Task
Pictures stay out of this copy, which runs from the first line of the material through the line containing "PI = math.pi".

Supplied entries
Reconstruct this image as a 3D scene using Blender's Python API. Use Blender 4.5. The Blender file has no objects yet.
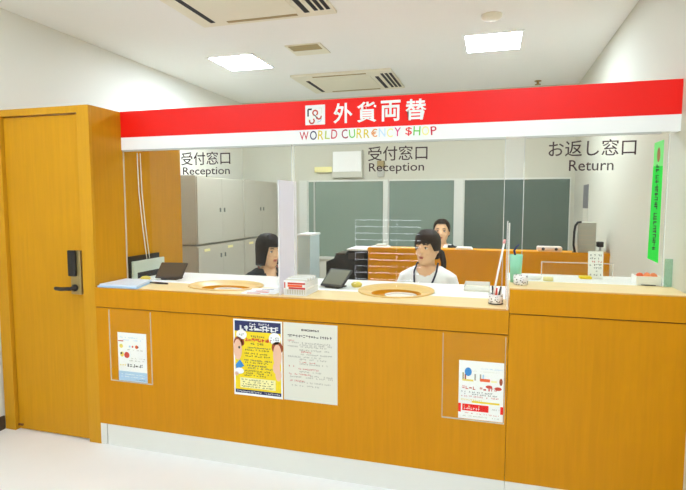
import bpy, bmesh, math, random
from mathutils import Vector, Matrix
random.seed(7)
S = bpy.context.scene
COL = S.collection
PI = math.pi

# ------------------------------------------------------------------ materials
def lin(c):
    out = []
    for v in c:
        v /= 255.0
        out.append(v / 12.92 if v <= 0.04045 else ((v + 0.055) / 1.055) ** 2.4)
    return tuple(out) + (1.0,)

MATS = {}
def mat(name, rgb, rough=0.5, metal=0.0, spec=0.5, noise=0.0, scale=20.0, bump=0.0, stretch=None):
    if name in MATS:
        return MATS[name]
    m = bpy.data.materials.new(name); m.use_nodes = True
    nt = m.node_tree; b = nt.nodes['Principled BSDF']
    b.inputs['Base Color'].default_value = lin(rgb)
    b.inputs['Roughness'].default_value = rough
    b.inputs['Metallic'].default_value = metal
    b.inputs['Specular IOR Level'].default_value = spec
    if noise or bump:
        tc = nt.nodes.new('ShaderNodeTexCoord'); mp = nt.nodes.new('ShaderNodeMapping')
        nz = nt.nodes.new('ShaderNodeTexNoise')
        if stretch: mp.inputs['Scale'].default_value = stretch
        nz.inputs['Scale'].default_value = scale; nz.inputs['Detail'].default_value = 5
        nt.links.new(tc.outputs['Object'], mp.inputs['Vector']); nt.links.new(mp.outputs['Vector'], nz.inputs['Vector'])
        if noise:
            mx = nt.nodes.new('ShaderNodeMixRGB'); c = lin(rgb)
            mx.inputs[1].default_value = tuple(min(1, v * (1 + noise)) for v in c[:3]) + (1,)
            mx.inputs[2].default_value = tuple(v * (1 - noise) for v in c[:3]) + (1,)
            nt.links.new(nz.outputs['Fac'], mx.inputs[0]); nt.links.new(mx.outputs[0], b.inputs['Base Color'])
        if bump:
            bp = nt.nodes.new('ShaderNodeBump'); bp.inputs['Strength'].default_value = bump; bp.inputs['Distance'].default_value = 0.01
            nt.links.new(nz.outputs['Fac'], bp.inputs['Height']); nt.links.new(bp.outputs['Normal'], b.inputs['Normal'])
    MATS[name] = m
    return m

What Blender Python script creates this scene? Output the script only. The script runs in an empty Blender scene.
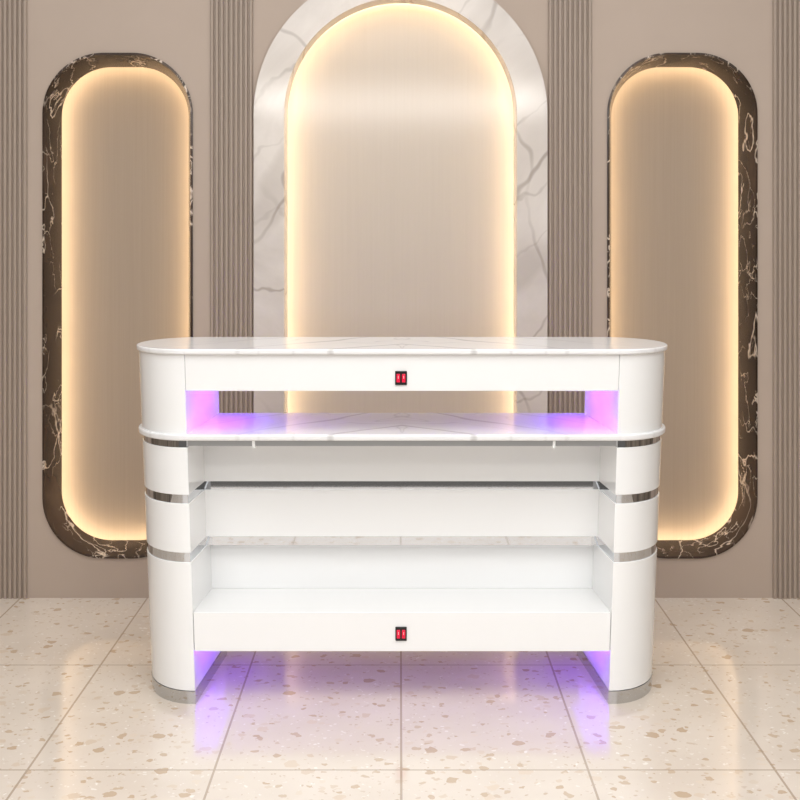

The answer
Reconstruct this image as a 3D scene using Blender's Python API. Use Blender 4.5. The Blender file has no objects yet.
import bpy, bmesh, math, random
from mathutils import Vector, Matrix
random.seed(7)
S = bpy.context.scene
COL = S.collection
PI = math.pi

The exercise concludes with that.